PROBLEM :: Copy out the material below in full, but not its images.

SOURCE EXCERPT ::
########

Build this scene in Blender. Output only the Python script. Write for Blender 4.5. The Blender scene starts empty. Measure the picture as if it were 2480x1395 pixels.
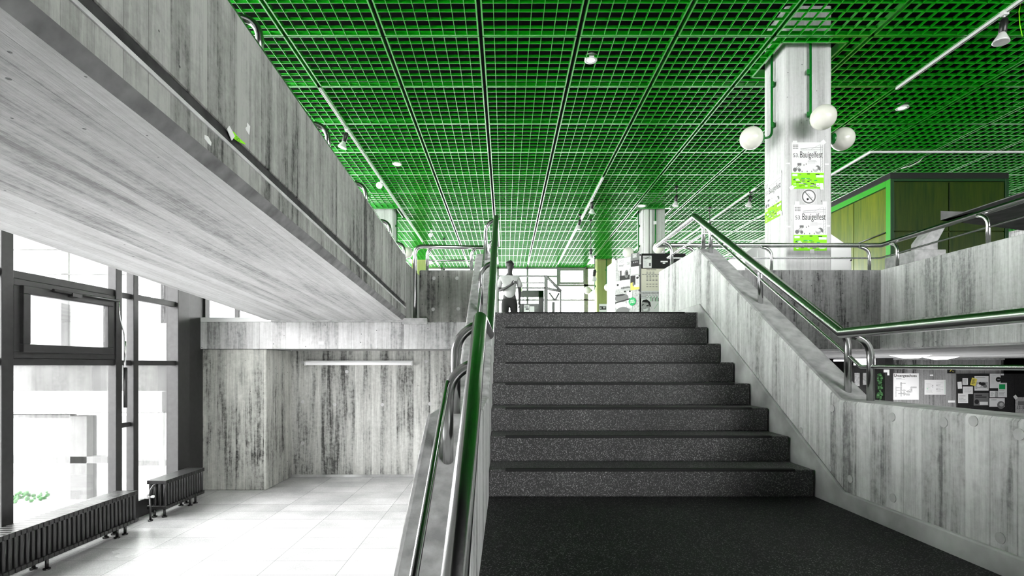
import bpy, math, random
from mathutils import Vector, Matrix
random.seed(7)
sc = bpy.context.scene
C = sc.collection
F = 1300.0            # focal length in pixels of the 2480 wide frame
E = 0.799             # eye height above the stair landing (landing floor is z = 0)

# ---------------------------------------------------------------- camera
cam = bpy.data.cameras.new('camera'); camo = bpy.data.objects.new('camera', cam); C.objects.link(camo)
camo.location = (0, 0, E); camo.rotation_euler = (math.pi/2, 0, 0)
cam.sensor_width = 36; cam.lens = 36*F/2480
cam.shift_x = 16/2480; cam.shift_y = 187.5/2480
cam.clip_start = 0.02; cam.clip_end = 300
sc.camera = camo
# ---------------------------------------------------------------- world, light, exposure
w = bpy.data.worlds.new('overcast_sky'); sc.world = w; w.use_nodes = True
bg = w.node_tree.nodes['Background']; bg.inputs[0].default_value = (1, 1, 1, 1); bg.inputs[1].default_value = 21.0
sc.view_settings.view_transform = 'Standard'; sc.view_settings.look = 'None'
sc.view_settings.gamma = 1; sc.view_settings.use_curve_mapping = False
sc.view_settings.exposure = 0.2
sc.cycles.max_bounces = 8; sc.cycles.diffuse_bounces = 5; sc.cycles.transparent_max_bounces = 12
sc.cycles.caustics_reflective = False; sc.cycles.caustics_refractive = False
def portal(name, loc, rot, sx, sy):
    l = bpy.data.lights.new(name, 'AREA'); l.shape = 'RECTANGLE'; l.size = sx; l.size_y = sy
    l.cycles.is_portal = True
    o = bpy.data.objects.new(name, l); o.location = loc; o.rotation_euler = rot; C.objects.link(o)
PI = math.pi
portal('left_window_daylight', (-3.9, 4.4, 2.0), (0, -PI/2, 0), 5.6, 4.4)
portal('far_window_daylight', (5.0, 22.95, 3.1), (-PI/2, 0, 0), 20, 3.6)
portal('upper_left_window_daylight', (-4.35, 15.0, 3.1), (0, -PI/2, 0), 3.6, 15.5)
portal('rear_window_daylight', (8.2, -6.15, 3.1), (PI/2, 0, 0), 8.6, 3.6)

# ---------------------------------------------------------------- helpers
def P(x, y, d): return Vector(((x-1224)*d/F, d, (885-y)*d/F+E))
def PX(x, y, X):
    d = F*X/(x-1224); return Vector((X, d, (885-y)*d/F+E))
def R(z): return z+E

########

THE SOLUTION ::
Build this scene in Blender. Output only the Python script. Write for Blender 4.5. The Blender scene starts empty. Measure the picture as if it were 2480x1395 pixels.
import bpy, math, random
from mathutils import Vector, Matrix
random.seed(7)
sc = bpy.context.scene
C = sc.collection
F = 1300.0            # focal length in pixels of the 2480 wide frame
E = 0.799             # eye height above the stair landing (landing floor is z = 0)

# ---------------------------------------------------------------- camera
cam = bpy.data.cameras.new('camera'); camo = bpy.data.objects.new('camera', cam); C.objects.link(camo)
camo.location = (0, 0, E); camo.rotation_euler = (math.pi/2, 0, 0)
cam.sensor_width = 36; cam.lens = 36*F/2480
cam.shift_x = 16/2480; cam.shift_y = 187.5/2480
cam.clip_start = 0.02; cam.clip_end = 300
sc.camera = camo
# ---------------------------------------------------------------- world, light, exposure
w = bpy.data.worlds.new('overcast_sky'); sc.world = w; w.use_nodes = True
bg = w.node_tree.nodes['Background']; bg.inputs[0].default_value = (1, 1, 1, 1); bg.inputs[1].default_value = 21.0
sc.view_settings.view_transform = 'Standard'; sc.view_settings.look = 'None'
sc.view_settings.gamma = 1; sc.view_settings.use_curve_mapping = False
sc.view_settings.exposure = 0.2
sc.cycles.max_bounces = 8; sc.cycles.diffuse_bounces = 5; sc.cycles.transparent_max_bounces = 12
sc.cycles.caustics_reflective = False; sc.cycles.caustics_refractive = False
def portal(name, loc, rot, sx, sy):
    l = bpy.data.lights.new(name, 'AREA'); l.shape = 'RECTANGLE'; l.size = sx; l.size_y = sy
    l.cycles.is_portal = True
    o = bpy.data.objects.new(name, l); o.location = loc; o.rotation_euler = rot; C.objects.link(o)
PI = math.pi
portal('left_window_daylight', (-3.9, 4.4, 2.0), (0, -PI/2, 0), 5.6, 4.4)
portal('far_window_daylight', (5.0, 22.95, 3.1), (-PI/2, 0, 0), 20, 3.6)
portal('upper_left_window_daylight', (-4.35, 15.0, 3.1), (0, -PI/2, 0), 3.6, 15.5)
portal('rear_window_daylight', (8.2, -6.15, 3.1), (PI/2, 0, 0), 8.6, 3.6)

# ---------------------------------------------------------------- helpers
def P(x, y, d): return Vector(((x-1224)*d/F, d, (885-y)*d/F+E))
def PX(x, y, X):
    d = F*X/(x-1224); return Vector((X, d, (885-y)*d/F+E))
def R(z): return z+E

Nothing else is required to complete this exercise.